#### Given task
Set aside the pictures and output only the lines from the one containing "Generate a Blender" up to and including the one containing "return CAM + r * ((z - CAMZ) / r[2])".

## start

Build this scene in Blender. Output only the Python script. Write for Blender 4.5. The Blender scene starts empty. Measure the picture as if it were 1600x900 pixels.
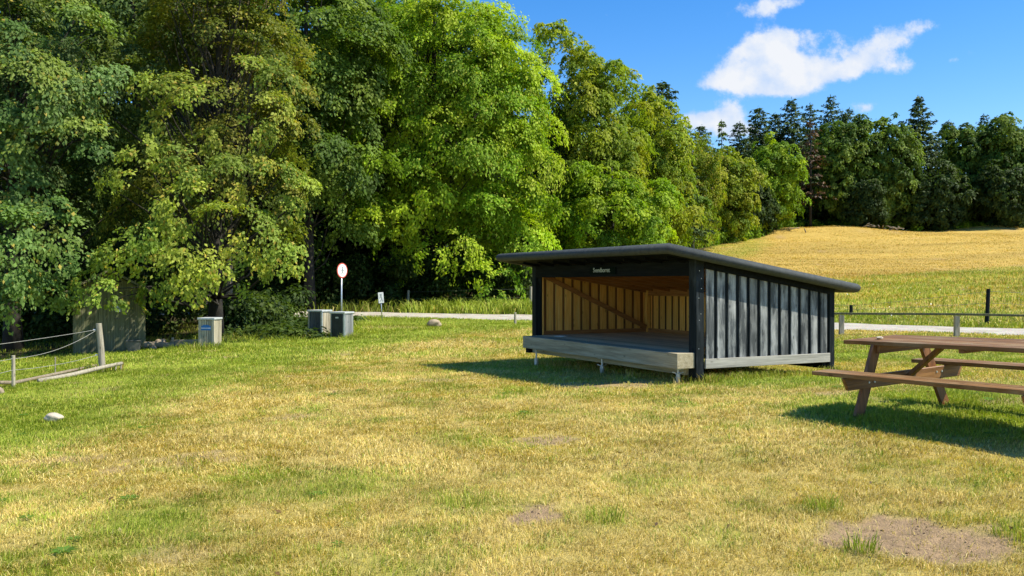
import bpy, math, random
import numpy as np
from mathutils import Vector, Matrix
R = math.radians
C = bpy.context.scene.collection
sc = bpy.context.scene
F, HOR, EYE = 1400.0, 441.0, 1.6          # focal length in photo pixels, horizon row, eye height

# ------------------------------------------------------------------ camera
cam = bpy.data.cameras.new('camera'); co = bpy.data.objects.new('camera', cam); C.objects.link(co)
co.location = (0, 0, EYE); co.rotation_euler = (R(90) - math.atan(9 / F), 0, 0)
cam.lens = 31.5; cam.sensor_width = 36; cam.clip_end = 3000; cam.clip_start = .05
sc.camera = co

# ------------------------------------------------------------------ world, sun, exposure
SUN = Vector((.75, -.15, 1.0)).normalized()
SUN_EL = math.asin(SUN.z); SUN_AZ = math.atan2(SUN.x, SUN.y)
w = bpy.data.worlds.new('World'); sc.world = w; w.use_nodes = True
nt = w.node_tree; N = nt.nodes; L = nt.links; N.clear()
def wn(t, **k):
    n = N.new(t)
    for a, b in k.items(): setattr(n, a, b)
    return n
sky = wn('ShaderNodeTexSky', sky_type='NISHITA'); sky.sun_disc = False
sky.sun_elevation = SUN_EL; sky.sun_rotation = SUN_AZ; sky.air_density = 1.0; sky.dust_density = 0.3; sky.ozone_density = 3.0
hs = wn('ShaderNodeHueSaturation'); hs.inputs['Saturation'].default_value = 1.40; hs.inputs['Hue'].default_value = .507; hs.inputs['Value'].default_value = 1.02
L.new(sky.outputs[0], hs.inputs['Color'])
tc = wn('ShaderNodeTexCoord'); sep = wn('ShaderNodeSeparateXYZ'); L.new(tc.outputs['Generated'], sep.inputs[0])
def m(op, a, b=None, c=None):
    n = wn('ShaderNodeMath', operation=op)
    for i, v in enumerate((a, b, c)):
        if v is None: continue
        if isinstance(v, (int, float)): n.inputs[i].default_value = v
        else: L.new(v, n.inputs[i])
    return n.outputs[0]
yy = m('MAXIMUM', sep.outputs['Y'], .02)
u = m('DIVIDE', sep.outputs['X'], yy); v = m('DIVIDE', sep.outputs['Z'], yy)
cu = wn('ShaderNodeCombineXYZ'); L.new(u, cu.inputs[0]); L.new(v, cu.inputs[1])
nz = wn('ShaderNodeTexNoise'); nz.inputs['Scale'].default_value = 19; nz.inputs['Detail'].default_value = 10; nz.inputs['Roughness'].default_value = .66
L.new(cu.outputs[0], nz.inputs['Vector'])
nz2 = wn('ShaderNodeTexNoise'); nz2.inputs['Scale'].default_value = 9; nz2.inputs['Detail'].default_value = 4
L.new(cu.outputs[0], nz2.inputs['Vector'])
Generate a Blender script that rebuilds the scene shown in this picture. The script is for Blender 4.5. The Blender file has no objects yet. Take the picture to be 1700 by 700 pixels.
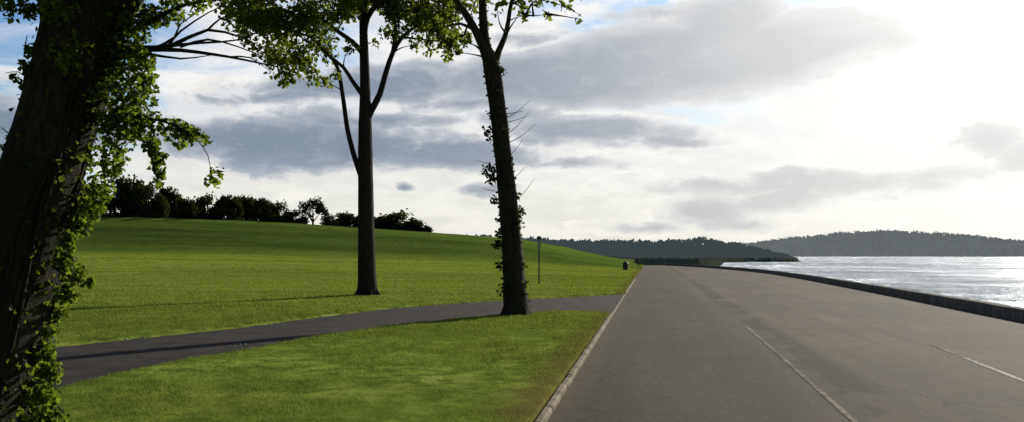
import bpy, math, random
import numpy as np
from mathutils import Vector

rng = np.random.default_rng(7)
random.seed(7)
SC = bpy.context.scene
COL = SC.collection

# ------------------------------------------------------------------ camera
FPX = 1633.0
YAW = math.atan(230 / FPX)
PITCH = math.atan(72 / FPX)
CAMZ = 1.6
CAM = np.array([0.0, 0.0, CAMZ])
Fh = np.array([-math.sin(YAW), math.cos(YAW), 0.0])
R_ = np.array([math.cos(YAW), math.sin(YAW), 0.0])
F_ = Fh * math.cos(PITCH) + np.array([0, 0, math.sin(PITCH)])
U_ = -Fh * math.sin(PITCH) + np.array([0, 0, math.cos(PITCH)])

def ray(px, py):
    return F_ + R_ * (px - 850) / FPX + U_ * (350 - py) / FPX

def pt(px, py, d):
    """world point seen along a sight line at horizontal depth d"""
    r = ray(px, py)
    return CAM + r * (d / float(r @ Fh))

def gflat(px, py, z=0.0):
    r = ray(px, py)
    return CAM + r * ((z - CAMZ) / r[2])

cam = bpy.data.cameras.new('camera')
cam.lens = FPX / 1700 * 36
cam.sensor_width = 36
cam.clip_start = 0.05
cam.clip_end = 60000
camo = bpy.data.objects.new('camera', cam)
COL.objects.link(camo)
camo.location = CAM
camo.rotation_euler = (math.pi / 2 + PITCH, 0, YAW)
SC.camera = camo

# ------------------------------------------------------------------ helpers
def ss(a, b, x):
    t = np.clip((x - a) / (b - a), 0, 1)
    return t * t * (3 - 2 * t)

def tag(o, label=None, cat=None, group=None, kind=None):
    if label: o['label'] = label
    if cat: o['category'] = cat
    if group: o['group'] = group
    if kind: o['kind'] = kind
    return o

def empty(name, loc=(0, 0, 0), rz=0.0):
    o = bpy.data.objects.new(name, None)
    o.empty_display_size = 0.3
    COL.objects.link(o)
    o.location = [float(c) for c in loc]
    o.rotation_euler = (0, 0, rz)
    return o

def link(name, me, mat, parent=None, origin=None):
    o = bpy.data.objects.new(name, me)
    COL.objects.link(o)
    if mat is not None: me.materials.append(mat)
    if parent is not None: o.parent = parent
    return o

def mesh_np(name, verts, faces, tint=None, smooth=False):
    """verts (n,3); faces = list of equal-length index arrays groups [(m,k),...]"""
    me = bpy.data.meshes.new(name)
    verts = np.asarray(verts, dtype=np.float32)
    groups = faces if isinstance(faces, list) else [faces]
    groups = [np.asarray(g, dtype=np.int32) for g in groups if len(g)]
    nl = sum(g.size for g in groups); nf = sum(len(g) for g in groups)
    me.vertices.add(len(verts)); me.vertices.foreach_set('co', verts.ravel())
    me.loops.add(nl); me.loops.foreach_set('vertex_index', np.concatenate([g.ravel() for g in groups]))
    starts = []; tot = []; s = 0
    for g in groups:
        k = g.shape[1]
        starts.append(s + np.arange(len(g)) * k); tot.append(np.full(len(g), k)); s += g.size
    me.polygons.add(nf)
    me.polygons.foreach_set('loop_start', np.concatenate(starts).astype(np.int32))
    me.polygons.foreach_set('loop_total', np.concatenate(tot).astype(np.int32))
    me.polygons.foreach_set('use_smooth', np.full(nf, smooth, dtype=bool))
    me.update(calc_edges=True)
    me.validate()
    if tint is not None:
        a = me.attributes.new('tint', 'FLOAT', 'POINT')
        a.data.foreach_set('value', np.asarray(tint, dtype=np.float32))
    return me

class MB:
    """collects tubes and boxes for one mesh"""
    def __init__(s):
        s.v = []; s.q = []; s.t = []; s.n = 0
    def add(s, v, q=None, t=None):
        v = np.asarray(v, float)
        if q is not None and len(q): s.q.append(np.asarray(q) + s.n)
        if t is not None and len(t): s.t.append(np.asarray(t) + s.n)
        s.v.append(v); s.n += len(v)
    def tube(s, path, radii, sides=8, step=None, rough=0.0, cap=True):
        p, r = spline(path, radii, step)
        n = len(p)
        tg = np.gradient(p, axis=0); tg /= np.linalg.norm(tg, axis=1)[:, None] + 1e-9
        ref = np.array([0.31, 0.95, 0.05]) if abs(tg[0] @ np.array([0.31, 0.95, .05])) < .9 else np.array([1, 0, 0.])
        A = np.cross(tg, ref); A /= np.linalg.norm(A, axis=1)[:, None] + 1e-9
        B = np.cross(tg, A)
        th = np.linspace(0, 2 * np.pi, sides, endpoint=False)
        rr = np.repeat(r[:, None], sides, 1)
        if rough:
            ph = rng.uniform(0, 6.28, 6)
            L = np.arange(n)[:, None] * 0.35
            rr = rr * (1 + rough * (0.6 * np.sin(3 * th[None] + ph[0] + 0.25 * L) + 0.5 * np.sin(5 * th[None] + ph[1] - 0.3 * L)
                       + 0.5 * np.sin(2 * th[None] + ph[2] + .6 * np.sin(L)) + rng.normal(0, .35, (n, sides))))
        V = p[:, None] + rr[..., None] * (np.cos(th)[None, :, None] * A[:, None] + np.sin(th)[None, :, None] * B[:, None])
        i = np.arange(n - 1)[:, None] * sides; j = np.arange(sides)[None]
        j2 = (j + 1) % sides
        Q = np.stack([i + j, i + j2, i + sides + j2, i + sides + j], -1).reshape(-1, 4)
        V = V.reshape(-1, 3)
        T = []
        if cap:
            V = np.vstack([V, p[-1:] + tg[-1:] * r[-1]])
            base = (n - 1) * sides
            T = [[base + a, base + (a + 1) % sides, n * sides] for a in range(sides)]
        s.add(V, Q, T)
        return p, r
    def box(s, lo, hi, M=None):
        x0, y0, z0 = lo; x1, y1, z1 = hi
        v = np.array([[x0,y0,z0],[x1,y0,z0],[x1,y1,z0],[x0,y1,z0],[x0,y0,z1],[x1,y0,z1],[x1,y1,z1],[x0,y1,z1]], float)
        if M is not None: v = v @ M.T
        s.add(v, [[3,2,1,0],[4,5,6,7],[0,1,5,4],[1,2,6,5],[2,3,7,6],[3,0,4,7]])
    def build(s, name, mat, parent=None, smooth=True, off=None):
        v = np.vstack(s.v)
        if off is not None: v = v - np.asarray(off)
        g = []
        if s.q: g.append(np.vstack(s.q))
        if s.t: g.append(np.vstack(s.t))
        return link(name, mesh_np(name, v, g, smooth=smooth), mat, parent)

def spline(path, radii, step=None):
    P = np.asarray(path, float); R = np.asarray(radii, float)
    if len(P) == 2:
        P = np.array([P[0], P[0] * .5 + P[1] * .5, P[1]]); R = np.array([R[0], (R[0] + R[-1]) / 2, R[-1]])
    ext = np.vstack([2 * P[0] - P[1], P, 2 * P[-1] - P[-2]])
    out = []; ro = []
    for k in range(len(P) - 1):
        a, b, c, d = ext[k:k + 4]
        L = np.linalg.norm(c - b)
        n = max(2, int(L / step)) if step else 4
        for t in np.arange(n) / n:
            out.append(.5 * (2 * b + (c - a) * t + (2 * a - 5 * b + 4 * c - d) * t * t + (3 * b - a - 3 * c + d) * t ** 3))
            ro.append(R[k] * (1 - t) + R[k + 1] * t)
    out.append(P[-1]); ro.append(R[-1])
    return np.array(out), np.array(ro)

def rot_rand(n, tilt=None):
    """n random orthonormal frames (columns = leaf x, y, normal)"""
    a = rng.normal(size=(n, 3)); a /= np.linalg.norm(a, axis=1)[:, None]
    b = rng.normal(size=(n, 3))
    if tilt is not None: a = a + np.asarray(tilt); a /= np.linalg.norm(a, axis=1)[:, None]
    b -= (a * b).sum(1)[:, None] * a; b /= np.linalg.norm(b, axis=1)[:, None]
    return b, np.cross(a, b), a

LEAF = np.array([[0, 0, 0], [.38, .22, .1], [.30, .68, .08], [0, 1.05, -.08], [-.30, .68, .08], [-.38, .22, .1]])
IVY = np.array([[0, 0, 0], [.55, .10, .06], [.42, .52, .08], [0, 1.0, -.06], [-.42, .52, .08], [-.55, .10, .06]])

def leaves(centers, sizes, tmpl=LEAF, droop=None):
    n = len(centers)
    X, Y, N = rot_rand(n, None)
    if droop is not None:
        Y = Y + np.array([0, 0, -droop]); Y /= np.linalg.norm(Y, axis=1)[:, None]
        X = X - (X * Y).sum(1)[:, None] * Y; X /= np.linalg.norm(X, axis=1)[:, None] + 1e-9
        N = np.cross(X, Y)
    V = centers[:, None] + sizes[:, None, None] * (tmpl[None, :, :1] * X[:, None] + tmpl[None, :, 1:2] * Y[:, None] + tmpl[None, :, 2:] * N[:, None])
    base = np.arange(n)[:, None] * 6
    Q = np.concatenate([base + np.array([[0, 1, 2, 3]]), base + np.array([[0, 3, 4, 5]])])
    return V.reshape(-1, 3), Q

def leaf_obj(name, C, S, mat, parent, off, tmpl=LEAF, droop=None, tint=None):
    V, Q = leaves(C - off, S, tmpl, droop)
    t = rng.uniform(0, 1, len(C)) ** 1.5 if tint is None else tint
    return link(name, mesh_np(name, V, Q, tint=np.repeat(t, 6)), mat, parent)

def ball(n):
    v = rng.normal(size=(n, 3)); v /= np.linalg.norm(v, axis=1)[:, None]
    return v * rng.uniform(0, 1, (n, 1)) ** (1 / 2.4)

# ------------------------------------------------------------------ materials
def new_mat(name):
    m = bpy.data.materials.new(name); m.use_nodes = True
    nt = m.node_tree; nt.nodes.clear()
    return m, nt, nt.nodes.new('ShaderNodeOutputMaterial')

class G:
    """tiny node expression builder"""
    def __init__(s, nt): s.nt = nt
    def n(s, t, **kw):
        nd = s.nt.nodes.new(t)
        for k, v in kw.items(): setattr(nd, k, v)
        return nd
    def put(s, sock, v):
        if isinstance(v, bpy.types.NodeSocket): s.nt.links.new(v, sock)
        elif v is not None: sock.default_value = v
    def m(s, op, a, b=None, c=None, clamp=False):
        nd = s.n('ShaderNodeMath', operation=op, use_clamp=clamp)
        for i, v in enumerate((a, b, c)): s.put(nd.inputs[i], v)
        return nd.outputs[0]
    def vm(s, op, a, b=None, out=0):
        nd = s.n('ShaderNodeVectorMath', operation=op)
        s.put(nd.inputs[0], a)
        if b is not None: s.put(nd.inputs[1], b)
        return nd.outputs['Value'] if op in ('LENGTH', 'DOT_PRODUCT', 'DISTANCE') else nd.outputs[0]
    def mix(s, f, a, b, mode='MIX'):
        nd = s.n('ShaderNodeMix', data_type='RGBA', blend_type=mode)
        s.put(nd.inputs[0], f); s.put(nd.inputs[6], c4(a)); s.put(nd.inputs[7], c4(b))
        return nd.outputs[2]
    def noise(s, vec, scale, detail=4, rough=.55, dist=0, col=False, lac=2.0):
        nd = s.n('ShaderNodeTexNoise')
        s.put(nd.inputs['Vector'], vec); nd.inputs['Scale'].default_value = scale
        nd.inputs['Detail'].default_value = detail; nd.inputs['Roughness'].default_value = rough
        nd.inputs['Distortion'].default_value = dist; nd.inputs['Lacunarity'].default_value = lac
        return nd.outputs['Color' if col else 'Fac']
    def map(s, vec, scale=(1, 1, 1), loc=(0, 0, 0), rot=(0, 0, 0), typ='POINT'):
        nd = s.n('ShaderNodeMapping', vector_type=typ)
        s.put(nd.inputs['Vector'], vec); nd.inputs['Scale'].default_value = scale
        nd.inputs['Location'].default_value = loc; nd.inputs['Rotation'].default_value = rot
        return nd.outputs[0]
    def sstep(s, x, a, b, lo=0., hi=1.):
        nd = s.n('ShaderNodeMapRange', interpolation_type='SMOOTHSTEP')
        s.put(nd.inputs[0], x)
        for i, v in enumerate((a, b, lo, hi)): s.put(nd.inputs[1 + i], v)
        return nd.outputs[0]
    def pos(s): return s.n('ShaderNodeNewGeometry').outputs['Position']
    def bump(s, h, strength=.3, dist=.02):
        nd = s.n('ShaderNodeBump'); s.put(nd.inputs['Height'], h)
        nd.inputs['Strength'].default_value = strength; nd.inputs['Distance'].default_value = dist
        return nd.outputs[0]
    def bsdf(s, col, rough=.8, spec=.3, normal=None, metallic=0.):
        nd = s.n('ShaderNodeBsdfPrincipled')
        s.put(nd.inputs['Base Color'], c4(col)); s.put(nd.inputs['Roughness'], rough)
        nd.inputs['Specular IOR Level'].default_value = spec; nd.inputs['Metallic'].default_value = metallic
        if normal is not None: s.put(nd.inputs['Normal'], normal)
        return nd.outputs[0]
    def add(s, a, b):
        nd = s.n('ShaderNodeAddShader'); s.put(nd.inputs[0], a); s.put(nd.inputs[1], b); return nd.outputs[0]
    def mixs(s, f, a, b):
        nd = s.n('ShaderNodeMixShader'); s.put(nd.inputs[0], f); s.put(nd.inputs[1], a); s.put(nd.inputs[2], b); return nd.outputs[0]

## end

#### Task solution
Generate a Blender script that rebuilds the scene shown in this picture. The script is for Blender 4.5. The Blender file has no objects yet. Take the picture to be 1700 by 700 pixels.
import bpy, math, random
import numpy as np
from mathutils import Vector

rng = np.random.default_rng(7)
random.seed(7)
SC = bpy.context.scene
COL = SC.collection

# ------------------------------------------------------------------ camera
FPX = 1633.0
YAW = math.atan(230 / FPX)
PITCH = math.atan(72 / FPX)
CAMZ = 1.6
CAM = np.array([0.0, 0.0, CAMZ])
Fh = np.array([-math.sin(YAW), math.cos(YAW), 0.0])
R_ = np.array([math.cos(YAW), math.sin(YAW), 0.0])
F_ = Fh * math.cos(PITCH) + np.array([0, 0, math.sin(PITCH)])
U_ = -Fh * math.sin(PITCH) + np.array([0, 0, math.cos(PITCH)])

def ray(px, py):
    return F_ + R_ * (px - 850) / FPX + U_ * (350 - py) / FPX

def pt(px, py, d):
    """world point seen along a sight line at horizontal depth d"""
    r = ray(px, py)
    return CAM + r * (d / float(r @ Fh))

def gflat(px, py, z=0.0):
    r = ray(px, py)
    return CAM + r * ((z - CAMZ) / r[2])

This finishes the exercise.